The first film adaptation of the novel is Obayashi’s. In 1997, a second live-adaptation of the same story was made. Momoru Hosada’s chose to offer a loose sequel to the original story with his The Girl Who Leapt Through Time (2006). In 2010, Masaaki Taniguchi chose to offer audiences a sequel to Obayashi’s beloved film.
Narra-note 1: Following her desire, Kazuko’s play with the kissing angels on her bed-side table should thus not be understood as a desire to kiss Goro, but a desire to be kissed by him.

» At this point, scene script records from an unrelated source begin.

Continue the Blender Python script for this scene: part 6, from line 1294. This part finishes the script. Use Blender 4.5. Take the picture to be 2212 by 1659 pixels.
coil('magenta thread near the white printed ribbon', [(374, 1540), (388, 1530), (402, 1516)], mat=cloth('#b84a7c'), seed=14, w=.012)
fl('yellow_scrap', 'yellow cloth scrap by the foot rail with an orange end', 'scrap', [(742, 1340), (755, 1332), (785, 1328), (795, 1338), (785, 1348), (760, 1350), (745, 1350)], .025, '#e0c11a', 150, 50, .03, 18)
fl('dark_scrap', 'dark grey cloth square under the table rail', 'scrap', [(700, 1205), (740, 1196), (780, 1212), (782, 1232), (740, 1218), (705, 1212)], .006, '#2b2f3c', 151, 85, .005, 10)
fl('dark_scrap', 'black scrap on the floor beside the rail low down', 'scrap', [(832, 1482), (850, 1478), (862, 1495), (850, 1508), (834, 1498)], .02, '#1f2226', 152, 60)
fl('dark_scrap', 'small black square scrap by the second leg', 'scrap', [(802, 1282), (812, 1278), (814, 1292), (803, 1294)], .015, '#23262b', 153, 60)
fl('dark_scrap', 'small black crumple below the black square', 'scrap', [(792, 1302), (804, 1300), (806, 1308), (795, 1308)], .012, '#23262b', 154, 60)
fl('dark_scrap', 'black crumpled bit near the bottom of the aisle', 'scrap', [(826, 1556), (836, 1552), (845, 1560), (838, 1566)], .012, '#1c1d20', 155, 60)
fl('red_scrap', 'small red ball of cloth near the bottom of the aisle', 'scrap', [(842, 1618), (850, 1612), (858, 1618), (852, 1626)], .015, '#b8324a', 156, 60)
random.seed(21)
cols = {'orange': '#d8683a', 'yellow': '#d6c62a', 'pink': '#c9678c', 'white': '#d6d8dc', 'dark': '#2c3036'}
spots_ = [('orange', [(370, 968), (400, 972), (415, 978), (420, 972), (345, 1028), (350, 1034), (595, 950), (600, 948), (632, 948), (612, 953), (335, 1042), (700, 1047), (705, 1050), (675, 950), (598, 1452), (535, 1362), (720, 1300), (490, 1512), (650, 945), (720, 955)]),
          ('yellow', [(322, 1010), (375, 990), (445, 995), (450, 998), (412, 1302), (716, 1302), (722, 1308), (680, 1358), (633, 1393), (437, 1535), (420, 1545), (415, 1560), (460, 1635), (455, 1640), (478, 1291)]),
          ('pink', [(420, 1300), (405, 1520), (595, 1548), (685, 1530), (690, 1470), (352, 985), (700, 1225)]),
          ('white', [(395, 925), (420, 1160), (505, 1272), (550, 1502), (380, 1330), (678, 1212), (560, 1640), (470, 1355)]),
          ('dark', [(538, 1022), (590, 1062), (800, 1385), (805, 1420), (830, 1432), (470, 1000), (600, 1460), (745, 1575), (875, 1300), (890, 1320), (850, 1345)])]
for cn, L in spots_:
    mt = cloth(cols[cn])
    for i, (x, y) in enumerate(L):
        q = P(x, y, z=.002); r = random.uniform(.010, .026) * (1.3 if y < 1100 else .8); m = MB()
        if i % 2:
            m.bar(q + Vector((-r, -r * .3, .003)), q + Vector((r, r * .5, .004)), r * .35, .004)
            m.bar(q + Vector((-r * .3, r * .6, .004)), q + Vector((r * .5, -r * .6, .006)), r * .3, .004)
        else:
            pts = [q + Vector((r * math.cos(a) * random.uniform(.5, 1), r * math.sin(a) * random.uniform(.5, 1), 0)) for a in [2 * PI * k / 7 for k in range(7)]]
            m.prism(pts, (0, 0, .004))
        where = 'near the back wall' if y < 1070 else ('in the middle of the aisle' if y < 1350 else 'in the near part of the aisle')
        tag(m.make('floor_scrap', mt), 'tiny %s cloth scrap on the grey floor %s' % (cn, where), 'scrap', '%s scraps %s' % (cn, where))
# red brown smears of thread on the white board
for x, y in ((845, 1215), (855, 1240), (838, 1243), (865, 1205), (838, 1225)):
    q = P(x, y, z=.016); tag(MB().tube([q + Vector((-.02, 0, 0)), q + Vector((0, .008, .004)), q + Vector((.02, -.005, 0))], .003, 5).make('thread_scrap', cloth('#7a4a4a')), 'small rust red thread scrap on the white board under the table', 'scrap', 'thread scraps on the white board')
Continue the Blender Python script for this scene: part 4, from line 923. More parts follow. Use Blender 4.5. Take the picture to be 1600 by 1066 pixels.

Narra-note 2: It is because the mysterious time-traveller meddles with Kazuko’s memories that he ends up her breaking her desire to be loved by Goro. In other words, by etching himself into Kazuko’s most precious memories, he unknowingly overrode the unconscious traces that made Goro into her destined object-goal of desire. The ending elegantly illustrates that the unconscious knows, but the ego doesn’t.
Narra-note 3: The element of transiencyalso explains whyObayashi keeps showing the traditional side of Onomichi. Does he not lament, at a certain level, that the traditional Onomichi is doomed to disappear?
Sound-note 1: Such kind of decoration is, generally, accompanied by sounds that confirm, at an auditive level, that time is undergoing a certain manipulation.
Cine-note 1: This dreamy and ethereal feeling is most evident in the exquisite and highly imaginative visual sequence that depicts Kazuko’s conscious choice to travel back in time, to that Saturday where she lost consciousness in the lab. Moreover, the combination of the unorthodox visuals and the orchestral musical accompaniment ensures that this sequence touches the spectator deeply.
In fact, the second half of the narrative, with its energetic stylish flourishes, will wash away the irritation of those spectators that struggle with the first half of the narrative. Music-note 1: In this sense, the rich use of dreamy musical accompaniment can also be understood as a rather successful attempt at mitigating the lack of skill of the young cast. By evoking a certain emotional feeling within given scenes, the music adds a nuance to the performances that ensures that the interactions endear the spectator.